Se nos da aquí, en la incomunicabilidad, la clara visión de lo que es la dignidad del ser humano. La persona en razón de lo que es nos muestra como esencial a sí su valor absoluto. Es pues, su dignidad, dignidad ontológica y no real. Por eso, toda vida humana es digna, porque toda ella es vida personal. Es decir, no puede haber vida humana sin vida personal. En consecuencia, toda vida humana es digna desde el momento de su aparición hasta el de su muerte porque toda ella es personal siempre.

4. Conclusión

Después de nuestro recorrido debemos ya concluir: Somos personas, no nos hacemos personas. Somos seres únicos, irrepetibles, insustituibles o unitotalidades o macrocosmos o seres incomunicables o inefables que estamos siempre referidos hacia los otros como personas. Y en eso que mostramos, porque lo somos, brilla nuestro valor absoluto, nuestra dignidad.

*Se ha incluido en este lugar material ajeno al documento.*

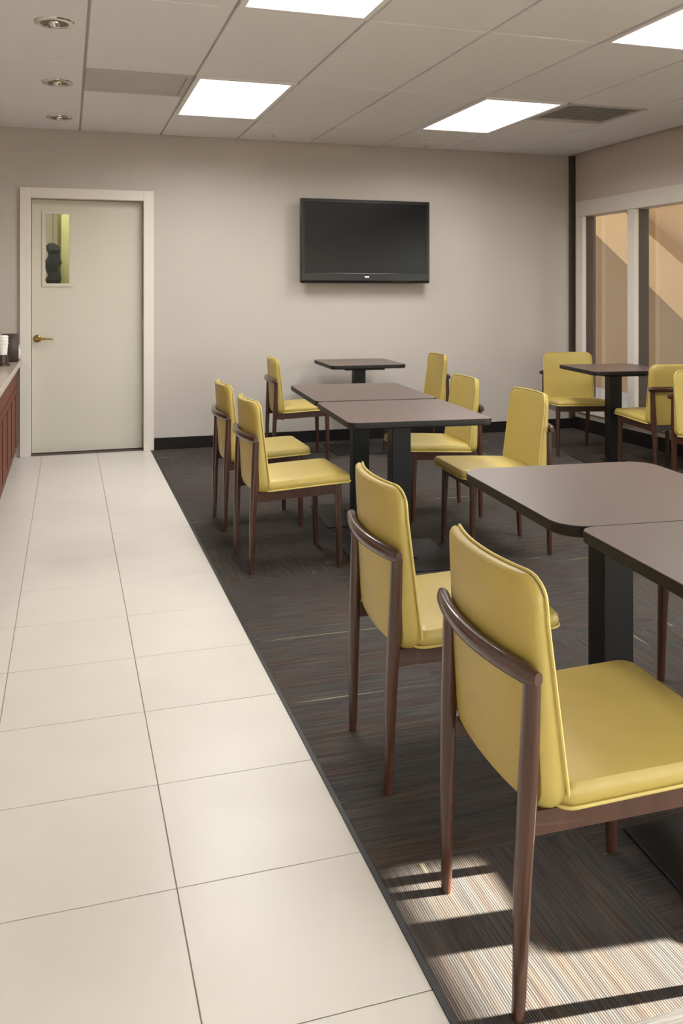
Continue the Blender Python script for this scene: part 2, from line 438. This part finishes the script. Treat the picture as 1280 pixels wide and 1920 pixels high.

Y fulgura ahí desde el momento de nuestra concepción y hasta el momento de nuestra muerte. Y he ahí que, en consecuencia, reconocer a un individuo como caso biológico de la especie humana no es reconocerlo como mero espécimen, sino como persona.

Es nuestra misión recordar, por activa y por pasiva, como decía Séneca, que el hombre es un ser sagrado para el hombre[3]. Sagrado, en el que reside la dignidad, el valor absoluto de ser persona, portador de un rostro único, irrepetible e insustituible.

[1] GREGORIO DE NISA De hominis opificio, cap. 16 en Patrologia Graeca, 44, 180 A.

[2] GREGORIO NACIANCENO Oratio 38, 11 en Patrologia Graeca, 37, 324 A.

[3] “Homo, sacra res homini” SÉNECA. Cartas morales a Lucilio, Epístola XCV. Orbis. Barcelona, 1984, vol. 2, p. 97.